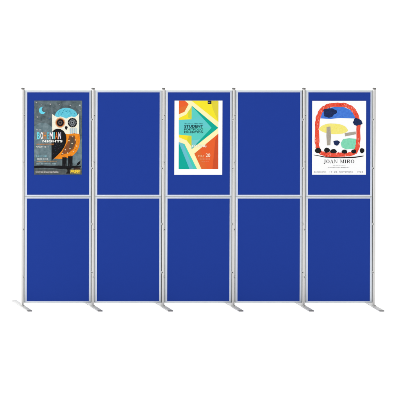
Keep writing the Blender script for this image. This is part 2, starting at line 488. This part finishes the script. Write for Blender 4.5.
# --- the arrow poster
P = Print(174.3, 100.6, 222.2, 174.8)
art = 'printed_artwork'
X0, X1, Y0, Y1 = 178.6, 218.2, 100.6, 169.0
P.rect(art, X0, Y0+.05, X1, Y1, 1, ink(252, 244, 184))
P.poly(art, [(X0, Y0+.05), (184.6, Y0+.05), (188.4, 104), (184.2, 111.8), (X0, 114.2)], 2, ink(236, 96, 40))
P.poly(art, [(X0, 114.2), (X0, 108), (184.2, 106), (188.4, 104), (184.2, 111.8)], 3, ink(226, 112, 44))
P.poly(art, [(191.2, Y0+.05), (X1, Y0+.05), (X1, 122)], 2, ink(246, 230, 44))
P.poly(art, [(210.5, Y0+.05), (X1, Y0+.05), (X1, 121.9), (212.6, 109)], 3, ink(224, 208, 60))
P.poly(art, [(X0, 119.9), (X0, 118.1), (186, 114.5), (191.4, 106.6), (191.4, 119.2)], 2, ink(248, 228, 40))
P.poly(art, [(191.4, 106.6), (191.4, 119.2), (188, 117.5), (187.4, 112.6)], 3, ink(212, 214, 60))
P.poly(art, [(X0, 134.8), (191.4, 135.8), (191.4, 146.6), (186.5, 140.4), (X0, 137.2)], 2, ink(250, 226, 40))
P.poly(art, [(191.4, 135.9), (191.4, 146.5), (187, 140.9), (187.6, 136.6)], 3, ink(216, 212, 50))
P.poly(art, [(191.4, 105.6), (218.1, 127.8), (191.4, 149.2)], 3, ink(0, 168, 146))
P.poly(art, [(191.4, 105.9), (211.4, 127.8), (191.4, 148.9), (191.4, 135.8), (X0, 134.6), (X0, 120), (191.4, 119.2)], 4, ink(92, 206, 194))
P.poly(art, [(X0, 120), (191.4, 119.2), (200, 115.3), (211.4, 127.8), (196, 127.2), (X0, 131)], 5, ink(98, 202, 202))
P.poly(art, [(191.4, 140.5), (200.5, 139.2), (191.4, 148.9)], 5, ink(120, 204, 204))
P.poly(art, [(X0, 142), (184.4, 144), (197, Y1), (X0, Y1)], 2, ink(70, 206, 186))
P.poly(art, [(X0, 142), (182.6, 143.4), (193.4, Y1), (X0, Y1)], 3, ink(104, 190, 204))
P.poly(art, [(X0, 143), (180.1, 146), (189.4, Y1), (X0, Y1)], 4, ink(0, 168, 150))
P.poly(art, [(X1, 133.6), (X1, Y1), (201.4, Y1), (194.2, 153.6)], 2, ink(232, 96, 42))
P.poly(art, [(X1, 133.7), (X1, Y1), (212.4, Y1), (215.2, 140)], 3, ink(206, 80, 40))
P.poly(art, [(194.2, 153.6), (201.4, Y1), (207, Y1), (203, 158), (200, 149.2)], 3, ink(226, 104, 44))
let = 'lettering'
P.rect('printed_tab', 207.4, 100.65, 211.1, 103.9, 6, ink(26, 28, 26))
P.small(let, 208.0, 210.8, 101.9, 102.5, 7, ink(220, 220, 216), .55, 3, .13)
dk = ink(18, 62, 66)
P.small(let, 184.2, 202.9, 123.1, 123.9, 7, dk, .72, 21, .17)
P.text(let, 'STUDENT', 184.1, 124.8, 202.9, 127.7, 7, dk, bold=.045, space=1.05)
P.text(let, 'PORTFOLIO', 184.1, 128.3, 202.9, 130.5, 7, dk, bold=.02, space=1.05)
P.text(let, 'EXHIBITION', 184.1, 131.1, 202.9, 133.2, 7, dk, bold=.02, space=1.1)
ww = ink(254, 246, 226)
P.text(let, 'OPENING', 191.8, 144.7, 206.2, 147.3, 7, ww, bold=.03)
P.text(let, 'MAY', 198.3, 154.9, 204.4, 157.1, 7, ink(250, 196, 150), bold=0)
P.text(let, '20', 205.6, 153.3, 210.1, 157.1, 7, ink(252, 226, 200), bold=.02)
P.small(let, 199.6, 209.6, 158.5, 159.4, 7, ink(248, 200, 160), .75, 24, .16)
P.small(let, 200.8, 208.6, 161.2, 161.9, 7, ink(242, 150, 110), .7, 25, .14)
P.finish('exhibition_poster', 'white bordered poster of a turquoise arrow among yellow and orange shapes', ink(255, 255, 255))

# --- the painted poster: a plain stand-in for the painting, the same colours and sizes
P = Print(312.0, 100.8, 365.9, 174.7)
art = 'painted_artwork'
def band(part, path, w, layer, m, seed=0, wob=.25):
    rr = random.Random(seed); L_, R_ = [], []
    n = len(path)
    for i, (x, y) in enumerate(path):
        a = path[(i-1) % n]; c = path[(i+1) % n]
        tx, ty = c[0]-a[0], c[1]-a[1]; l = math.hypot(tx, ty) or 1
        nx, ny = -ty/l, tx/l; h = w/2
        L_.append((x+nx*(h+rr.uniform(-wob, wob)), y+ny*(h+rr.uniform(-wob, wob))))
        R_.append((x-nx*(h+rr.uniform(-wob, wob)), y-ny*(h+rr.uniform(-wob, wob))))
    for i in range(n):
        j = (i+1) % n
        P.poly(part, [L_[i], L_[j], R_[j], R_[i]], layer, m)
red = ink(228, 62, 42, noise=(70, .2, (240, 96, 70)))
blu = ink(58, 112, 206, noise=(40, .2, (76, 132, 222)))
P.poly(art, [(320, 118.4), (322, 112.6), (326.6, 108.6), (335, 106.6), (343, 106.9), (350.6, 110), (355, 114.6), (356.6, 118.6), (340, 118), (330, 118.9)], 2, blu)
P.ell(art, 333.5, 128.9, 14.2, 5.3, 2, ink(244, 228, 108, noise=(50, .2, (248, 238, 140))), wob=.03, rot=3, seed=2)
P.poly(art, [(340.6, 143), (343, 139), (349, 138.2), (356.6, 138.8), (357, 148.6), (346, 149.4), (341.6, 147.2)], 2, ink(118, 210, 172, noise=(50, .2, (140, 222, 188))))
path = []
for i in range(72):
    a = 2*math.pi*i/72
    c, s = math.cos(a), math.sin(a); q = 2.7 if s < 0 else 5.0
    path.append((337.4+20.6*math.copysign(abs(c)**(2/q), c), 129.6+25.0*math.copysign(abs(s)**(2/q), s)))
band(art, path, 4.1, 3, red, 4, .42)
rr3 = random.Random(8); done = []
for i in range(600):
    x, y = path[rr3.randrange(72)]; x += rr3.uniform(-1.7, 1.7); y += rr3.uniform(-1.7, 1.7); h = rr3.uniform(.15, .4); k = rr3.uniform(.4, 1.3)
    if any(abs(x-a) < .95 and abs(y-c) < 2.7 for a, c in done): continue
    done.append((x, y))
    P.poly(art, [(x-h, y-k), (x+h, y-k*.8), (x+h*.7, y+k), (x-h, y+k*.7)], 3.5, (ink(196, 44, 36), ink(240, 110, 84), ink(246, 170, 150))[i % 3])
gry = ink(164, 156, 142, noise=(60, .2, (180, 172, 158)))
P.poly(art, [(326.4, 127), (330.2, 126.4), (330.8, 136), (330.2, 145.2), (326.9, 145.4), (326.2, 136)], 4, gry)
P.poly(art, [(344.4, 133.2), (355.4, 131.4), (355.9, 134.2), (345, 136.4)], 4, gry)
nv = ink(26, 48, 100, noise=(70, .2, (18, 34, 66)))
P.ell(art, 329.4, 112.6, 6.6, 4.6, 5, nv, wob=.11, seed=7, rot=-8)
P.ell(art, 357.2, 122.0, 4.6, 3.6, 5, nv, wob=.11, seed=8, rot=10)
P.ell(art, 336.4, 142.8, 3.0, 2.6, 5, nv, wob=.1, seed=9)
bk = ink(22, 24, 26)
for i, (x, y, rx, ry) in enumerate(((317.9, 150.5, 3.1, 2.7), (326.8, 150.2, 2.9, 2.5), (333.3, 151.2, 3.3, 2.1), (344.3, 151.6, 2.8, 2.0), (353.6, 151.4, 2.5, 2.0), (361.9, 150.6, 2.3, 2.5))):
    P.ell(art, x, y, rx, ry, 6, bk, wob=.04, seed=20+i)
P.poly(art, [(313.5, 154.6), (325, 156.6), (340, 157.3), (355, 156.6), (363.4, 155.6), (363.4, 156.3), (355, 157.8), (340, 158.2), (325, 157.5), (313.5, 155.1)], 6, bk)
let = 'title_word#1'
ik = ink(40, 38, 40)
def serif(word, x, y0, y1, wds, gap, m, layer=7):
    H = y1-y0; th = .62; tn = .2
    def r(a, b_, c, d): P.rect(let, a, b_, c, d, layer, m)
    def q(pts): P.poly(let, pts, layer, m)
    for ch, w in zip(word, wds):
        if ch == 'J':
            r(x+w-th-.3, y0, x+w-.3, y1-.3); r(x+w-th-.6, y0, x+w-th-.3, y0+tn); r(x+w-.3, y0, x+w, y0+tn)
            q([(x+w-th-.3, y1-.3), (x+w-.3, y1-.3), (x+w-.8, y1+.55), (x+.3, y1+.8), (x, y1+.3), (x+.5, y1+.4)])
        elif ch == 'O':
            n = 24; cx, cy = x+w/2, (y0+y1)/2
            for i in range(n):
                a, c = 2*math.pi*i/n, 2*math.pi*(i+1)/n
                f = lambda t, k: (cx+(w/2-(th if k else 0))*math.cos(t), cy+(H/2-(tn if k else 0))*math.sin(t))
                q([f(a, 0), f(c, 0), f(c, 1), f(a, 1)])
        elif ch == 'A':
            q([(x+w/2-.12, y0), (x+w/2+.2, y0), (x+w-.25, y1), (x+w-.25-th, y1)])
            q([(x+w/2-.12, y0), (x+w/2, y0+.35), (x+.42, y1), (x+.2, y1)])
            r(x+w*.28, y0+H*.64, x+w*.68, y0+H*.64+tn); r(x-.05, y1, x+.75, y1+tn*.8); r(x+w-1.15, y1, x+w+.05, y1+tn*.8)
        elif ch == 'N':
            r(x+.25, y0+tn, x+.25+tn, y1-tn); r(x+w-.45, y0+tn, x+w-.45+tn, y1)
            q([(x+.25, y0+tn), (x+.25+th, y0+tn), (x+w-.25, y1), (x+w-.5, y1)])
            r(x, y0, x+.85, y0+tn); r(x, y1-tn, x+.7, y1); r(x+w-.7, y0, x+w, y0+tn)
        elif ch == 'M':
            r(x+.25, y0+tn, x+.25+tn, y1-tn); r(x+w-.25-th, y0+tn, x+w-.25, y1-tn)
            q([(x+.25, y0+tn), (x+.25+th*.9, y0+tn), (x+w/2+.2, y1), (x+w/2-.1, y1)])
            q([(x+w-.25-th, y0+tn), (x+w-th, y0+tn), (x+w/2+.1, y1), (x+w/2-.1, y1)])
            r(x, y0, x+.8, y0+tn); r(x, y1-tn, x+.7, y1); r(x+w-1.1, y0, x+w, y0+tn); r(x+w-1.1, y1-tn, x+w, y1)
        elif ch in 'IR':
            r(x+.25, y0+tn, x+.25+th, y1-tn); r(x, y0, x+.5+th, y0+tn); r(x, y1-tn, x+.5+th, y1)
            if ch == 'R':
                r(x+.5+th, y0, x+w-.7, y0+tn); r(x+.25+th, y0+H*.48, x+w-.7, y0+H*.48+tn)
                q([(x+w-.8, y0), (x+w-.4, y0+.25), (x+w-.25, y0+H*.26), (x+w-.4, y0+H*.45), (x+w-.8, y0+H*.53), (x+w-.85, y0+H*.26)])
                q([(x+w*.42, y0+H*.53), (x+w*.42+th, y0+H*.53), (x+w, y1), (x+w-th, y1)])
        x += w+gap
    return x
serif('JOAN', 323.6, 159.6, 163.1, [1.9, 3.2, 3.2, 3.3], .7, ik)
let = 'title_word#2'
serif('MIRO', 340.2, 159.6, 163.1, [3.9, 1.2, 3.2, 3.4], .75, ik)
gy = ink(150, 150, 155); gz = ink(96, 96, 104)
P.small(let, 333.0, 345.5, 165.0, 165.7, 7, gy, .7, 31, .1, caps=False)
P.small(let, 327.8, 349.4, 167.0, 167.7, 7, gz, .62, 32, .13)
for (a, c, s) in ((314.2, 325.8, 'BARCELONA'), (329.6, 332.0, '19'), (334.0, 337.0, 'DE'), (339.2, 352.6, 'NOVEMBRE'), (357.2, 362.8, '1968')):
    P.text(let, s, a, 171.3, c, 172.5, 7, gz, bold=0, space=1.25)
P.finish('art_poster', 'white poster with a red painted arch above the words JOAN MIRO', ink(253, 253, 253))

=-=-=-=-=

Only a number is expected here: the count of lines in the listing that hold the string "part".

3